In discussing the White House Travel Office firings, for example, Blumenthal complains that Hillary Clinton, who claimed she had played "no role" in the firings, was portrayed in the press as the "villainous mastermind"; and he says that independent counsel Robert Ray eventually "issued a report clearing Hillary and everyone else of wrongdoing." But Blumenthal fails to tell readers about top White House aide David Watkins, who wrote that the First Lady had pushed him to get "our people" into the Travel Office and that there would be "hell to pay" if Mrs. Clinton's wishes were not followed. Blumenthal also does not tell readers that the independent counsel actually found there was "substantial evidence that [Mrs. Clinton] had a 'role' in the decision to fire the Travel Office employees," and furthermore that the White House put up "substantial resistance" to the investigation, asserting "unfounded privileges that were later rejected in court" and failing to produce relevant evidence.
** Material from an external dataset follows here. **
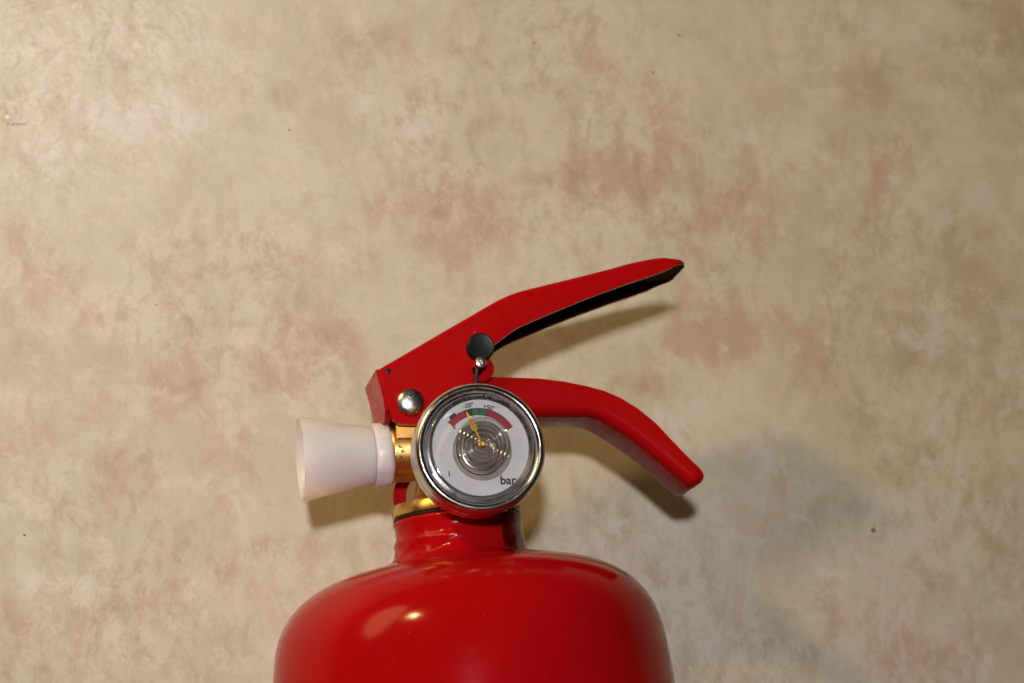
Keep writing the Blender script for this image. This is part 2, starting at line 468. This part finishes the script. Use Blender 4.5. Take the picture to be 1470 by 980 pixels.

And what Blumenthal calls a report "clearing Hillary" in fact concluded this: "The evidence was insufficient to prove to a jury beyond a reasonable doubt that any of Mrs. Clinton's statements and testimony regarding her involvement in the Travel Office firings were knowingly false."
On another subject, Blumenthal devotes just one paragraph to the deal in which Mrs. Clinton made $100,000 from a $1,000 investment in the notoriously intricate and treacherous world of commodities trading. He does not mention that when the profit was made public, the White House claimed, falsely, that Mrs. Clinton had made the trades herself on the basis of expertise gained by reading the Wall Street Journal. In fact, the trades were made on her behalf by influential friends in Arkansas, who also shielded her from the catastrophic losses that are possible in commodities trading. A reader encountering the issue for the first time would literally have no idea what the controversy was about -- except to conclude that it was all a bum rap, part of what Blumenthal calls the "scandal-industrial complex."